Why isn't PV cheaper? Despite years of promise that huge volumes would drive down the price, that doesn't appear to be happening (at least recently, see charts). Prices fell sharply in the 80s and early 90s, but over the last four years, prices have only come down by 4% (source). One of the often spouted misconceptions about PV is that it should have price-performance characteristics like semiconductor chips. But it just doesn't... the cost of a single memory chip hasn't come down that much, but the number of circuits on it has hugely increased, and with it the value for money. But megabytes and megawatts are very different... With PV, the best that can be achieved is that all of the light energy falling on the PV surface will become electricity, but there are thermodynamic limits and inefficiencies that stop the current designs coming close (see overview) - and minaturistaion cannot drive PV performance like it drives chip performance. There cannot be a Moore's Law for PV. At the current rate of progress - the trend in the graph above - it would take about 70 years for the module price to halve. More of the costs would become 'balance of system' (inverters, meters etc) and installation - which are unlikely to have great cost reductions in future.

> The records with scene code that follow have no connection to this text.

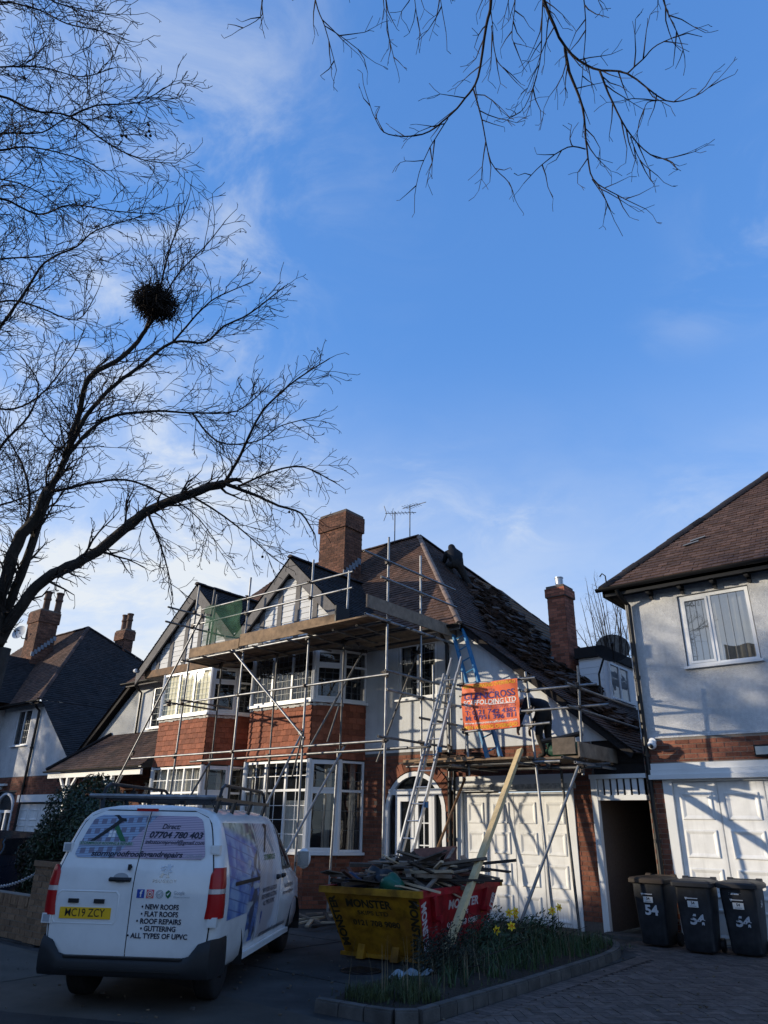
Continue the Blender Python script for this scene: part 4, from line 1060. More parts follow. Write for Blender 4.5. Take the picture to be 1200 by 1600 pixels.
# ------------------------------------------------------------------ scaffold
sc = thing('scaffold', 'steel tube scaffold with board platforms round the front and side of the gabled house', 'scaffold', (-12, 11.8, 0))
TR = .0265
def tube(name, p, q, m=None, r=TR, ends=True):
    b = MB(); p = V(p); q = V(q); d = (q-p).normalized()
    # hollow tube: outer, rim, dark bore
    n = 10; A = b.ring(p, d, r, n); B = b.ring(q, d, r, n); A2 = b.ring(p, d, r*.82, n); B2 = b.ring(q, d, r*.82, n); A3 = b.ring(p+d*.06, d, r*.8, n); B3 = b.ring(q-d*.06, d, r*.8, n)
    vs = A+B+A2+B2+A3+B3; F = []
    for i in range(n):
        j = (i+1) % n
        F += [(i, j, n+j, n+i), (2*n+i, 2*n+j, j, i), (n+i, n+j, 3*n+j, 3*n+i), (4*n+i, 4*n+j, 2*n+j, 2*n+i), (3*n+i, 3*n+j, 5*n+j, 5*n+i)]
    F += [tuple(range(4*n, 5*n)), tuple(range(6*n-1, 5*n-1, -1))]
    b.add(vs, F)
    o = b.build(name, m or m_steel, sc, smooth=60); return o
_cp = MB()
_cp.box(-.045, .045, -.04, .04, -.035, .035); _cp.box(-.06, -.02, .02, .075, -.028, .028); _cp.tube((-.05, .05, 0), (-.105, .05, 0), .010, 6); _cp.tube((.03, -.055, .012), (.095, -.055, .012), .009, 6); _cp.box(.02, .06, -.07, -.02, -.03, .03); _cp.box(-.11, -.085, .035, .065, -.014, .014)
cp_me = _cp.mesh('coupler', m_coupler)
def coupler(p):
    inst('coupler', cp_me, sc, p, (RN.choice((0, math.pi/2)), 0, RN.uniform(-.3, .3)+RN.choice((0, math.pi/2, math.pi))))
YO, YI = 11.8, 12.5
XA, XB, XCc, XD = -16.68, -14.37, -11.99, -9.62
outer = [(-16.72, -16.55, 7.95), (-14.38, -14.32, 7.75), (-12.0, -11.99, 7.75), (-9.64, -9.60, 7.78)]
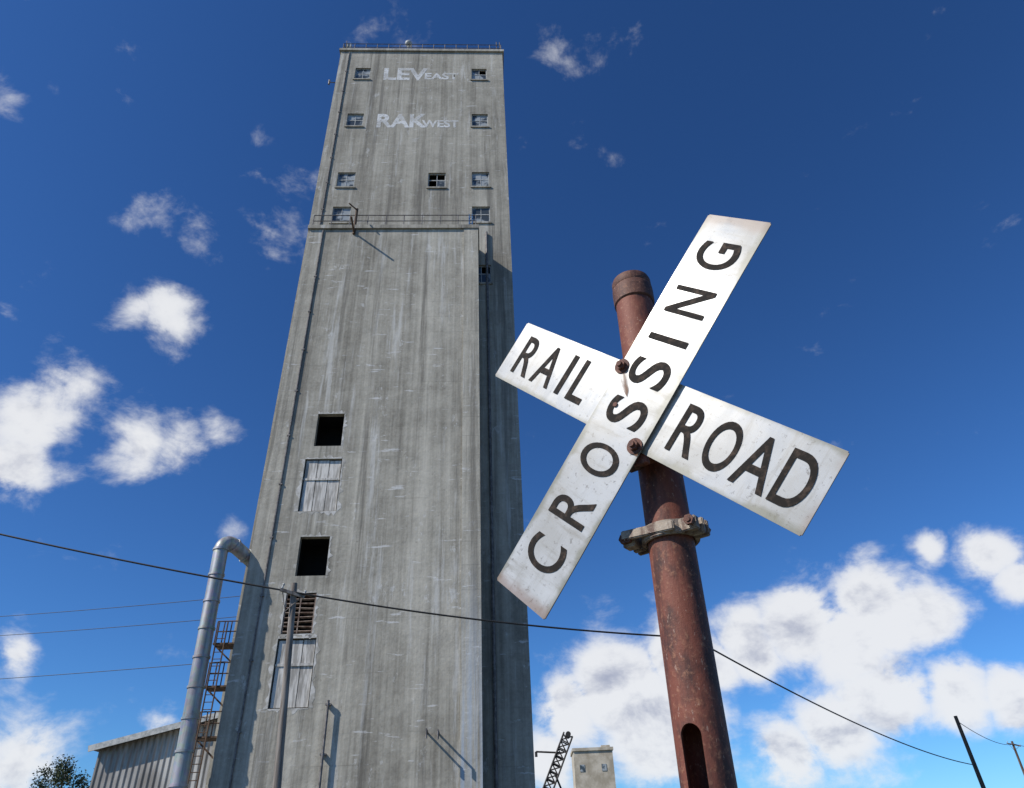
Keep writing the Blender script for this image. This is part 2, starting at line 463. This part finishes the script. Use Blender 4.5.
# ------------------------------------------------------------------ shed
shed = empty('metal_shed', (-18,40,0))
bm = bmesh.new()
X0, X1, Y0, Y1 = -21.6, -14.8, 39.6, 58
vs = [bm.verts.new(v) for v in ((X0,Y0,-.1),(X1,Y0,-.1),(X1,Y0,8.85),(X0,Y0,7.4),(X0,Y1,-.1),(X1,Y1,-.1),(X1,Y1,8.85),(X0,Y1,7.4))]
for f in ((0,1,2,3),(5,4,7,6),(4,0,3,7),(1,5,6,2)): bm.faces.new([vs[i] for i in f])
obj_from_bm('shed_walls', bm, M_corr, parent=shed)
sl = math.atan2(1.45, 6.8)
Mx = Matrix.Translation((X0-.3,0,7.35)) @ Matrix.Rotation(-sl, 4, 'Y')
bm = bmesh.new(); box(bm, 0, 7.4, Y0-.45, Y1+.4, .02, .16, 0, Mx)
obj_from_bm('shed_roof', bm, M_corr, parent=shed)
bm = bmesh.new(); box(bm, 0, 7.4, Y0-.52, Y0-.455, -.1, .18, 0, Mx)
obj_from_bm('shed_fascia', bm, M_frame, parent=shed)

# ------------------------------------------------------------------ crossbuck sign
def sign_white():
    m, nt, b, tc = new_mat('sign_white_sheeting', .3)
    n = nt.noise(tc, 5, 6, .6); f = nt.noise(tc, 60, 4, .7)
    c = nt.mix(nt.rng(n, .36, .66), (.50,.50,.49), (.34,.335,.315))
    s = nt.noise(nt.mapping(tc, (22,3,1)), 1, 6, .68)
    s2 = nt.noise(nt.mapping(tc, (3,26,1), (3,3,3)), 1, 6, .68)
    c = nt.mix(nt.rng(s, .50, .68, 0, .55), c, (.22,.20,.16))
    c = nt.mix(nt.rng(s2, .54, .72, 0, .5), c, (.22,.20,.165))
    c = nt.mix(nt.rng(f, .58, .68, 0, .6), c, (.13,.11,.09))
    sp = nt.node('ShaderNodeSeparateXYZ', {0: tc})
    e = nt.math('ABSOLUTE', sp.outputs[1])
    e = nt.math('ADD', e, nt.math('MULTIPLY', nt.math('SUBTRACT', n, .5), .09))
    c = nt.mix(nt.rng(e, .100, .122, 0, .7), c, (.16,.15,.09))
    ex = nt.math('ADD', nt.math('ABSOLUTE', sp.outputs[0]), nt.math('MULTIPLY', nt.math('SUBTRACT', n, .5), .09))
    c = nt.mix(nt.rng(ex, .64, .68, 0, .6), c, (.22,.13,.08))
    nt.set(b.inputs['Base Color'], c)
    nt.set(b.inputs['Roughness'], nt.rng(nt.math('ADD', n, nt.math('MULTIPLY', s, .4)), .5, .9, .20, .38))
    bump(nt, b, nt.noise(tc, 6, 2, .5), .2, .006)
    return m
M_sign = sign_white()
M_letter = simple_mat('sign_black_letters', (.012,.009,.007), (.075,.05,.035), 38, .75, lo=.45, hi=.75, bs=0)
M_letter.node_tree.nodes['Principled BSDF'].inputs['Specular IOR Level'].default_value = .2
M_alu = simple_mat('sign_edge_metal', (.12,.11,.10), (.3,.29,.28), 20, .5, .5)

S = Vector((.3745, 1.8736, 2.790)); n = Vector((-.6,-.8,0)); h = Vector((.8,-.6,0)); Z = Vector((0,0,1))
POLE = Vector((.464, 2.005, 0))
sign = empty('railroad_crossing_sign', POLE)
def board_M(ang, off):
    a = math.radians(ang); ex = h*math.cos(a)+Z*math.sin(a); ey = -h*math.sin(a)+Z*math.cos(a)
    Mx = Matrix((ex, ey, n)).transposed().to_4x4(); Mx.translation = S + n*off
    return Mx
BW = .240
def warp(x, off): return .006*math.sin(x*4+off*50)*abs(x)*1.2
def board(name, ang, off, L):
    bm = bmesh.new(); box(bm, -L/2, L/2, -BW/2, BW/2, -.004, 0)
    bmesh.ops.bevel(bm, geom=[e for e in bm.edges if abs(e.verts[0].co.z-e.verts[1].co.z) > .001], offset=.004, segments=3, affect='EDGES')
    bmesh.ops.subdivide_edges(bm, edges=[e for e in bm.edges if abs((e.verts[0].co-e.verts[1].co).x) > .5], cuts=12)
    for v in bm.verts: v.co.z += warp(v.co.x, off)
    ob = obj_from_bm(name, bm, [M_sign, M_alu])
    for p in ob.data.polygons:
        if p.normal.z < .5: p.material_index = 1
    ob.matrix_world = board_M(ang, off); set_parent(ob, sign)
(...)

Basically, PV is an expensive distraction in most circumstances in Britain and too far from being a competitive source of energy or cost-effective source of carbon reductions to make it worth investing in as a mainstream response to climate change or energy needs. It's main markets are in mopping up subsidies provided by governments, like ours (Low carbon buildings programme) and much larger schemes in Japan and Germany. But what is the public purpose of such subsidies?

2 comments:

Simon Redding said...

Definitely food for thought, although I would expect the costs to come down substantially due to economies of manufacturing and shipping scale, not due to any technological improvement.

Have you seen the latest in hydrogen generation - this looks very promising:
http://www.newscientisttech.com/article.ns?id=dn10441&feedId=tech_rss20

Cheers
Simon.

Anonymous said...

Hmm yes PV is one of the least feasible tech's but solar thermal water heating on the other henad IS the 2nd best (viable) renewable technology after biomass! even in the UK!